Song, director of the Guangdong Urban Development Research Centre, a government-backed think tank, has been involved in plans for the network since 2003, when Guangdong was only considering a 600-kilometre-long intercity rail network.

Echoing the Ministry of Railways' call for railway construction to be ramped up, the province revised the plan two years ago to include nearly 2,000 kilometres of track.

The Yangtze River Delta and Bohai Rim region have similar plans but Song said the PRD's would have more routes, with the 'density of the railways being close to that in Tokyo and London'.

Zheng Tianxiang , a consultant for various infrastructure projects in Hong Kong and the PRD, including the Hong Kong-Macau-Zhuhai Bridge, stressed the significance of the new line.

'It is very important that the railway can gradually balance the development of PRD cities,' he said. 'Now people can work in Guangzhou and buy their properties in Zhongshan or even Zhuhai, which will boost real estate markets and other services in those cities.'

However, the whole intercity rail network will cost more than 300 billion yuan (HK$351 billion), and Zheng warned that planners should calculate input and returns wisely.

He said that for big cities such as Guangzhou, Shenzhen, Dongguan and Zhuhai the service was necessary because the passenger flows would be large and stable.

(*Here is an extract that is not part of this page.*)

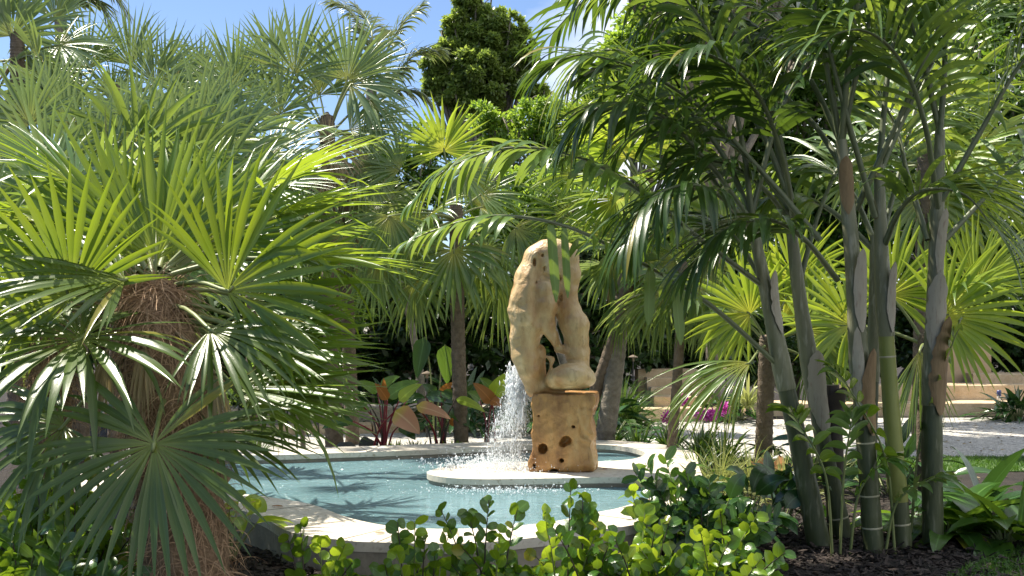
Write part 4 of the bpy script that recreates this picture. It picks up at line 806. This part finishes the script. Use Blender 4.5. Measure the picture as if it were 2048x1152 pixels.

'But does it really need to have so many routes in such a short time?' he asked.

Local media and officials say rapid economic growth will boost demand for the services and new facilities will trigger waves of tourists.

But Zheng cited the example of the Western Corridor between Shenzhen and Hong Kong, saying that after three years traffic was still only about a fifth of its designed capacity.

'It really needs smart calculation and not just wishful thinking,' he said.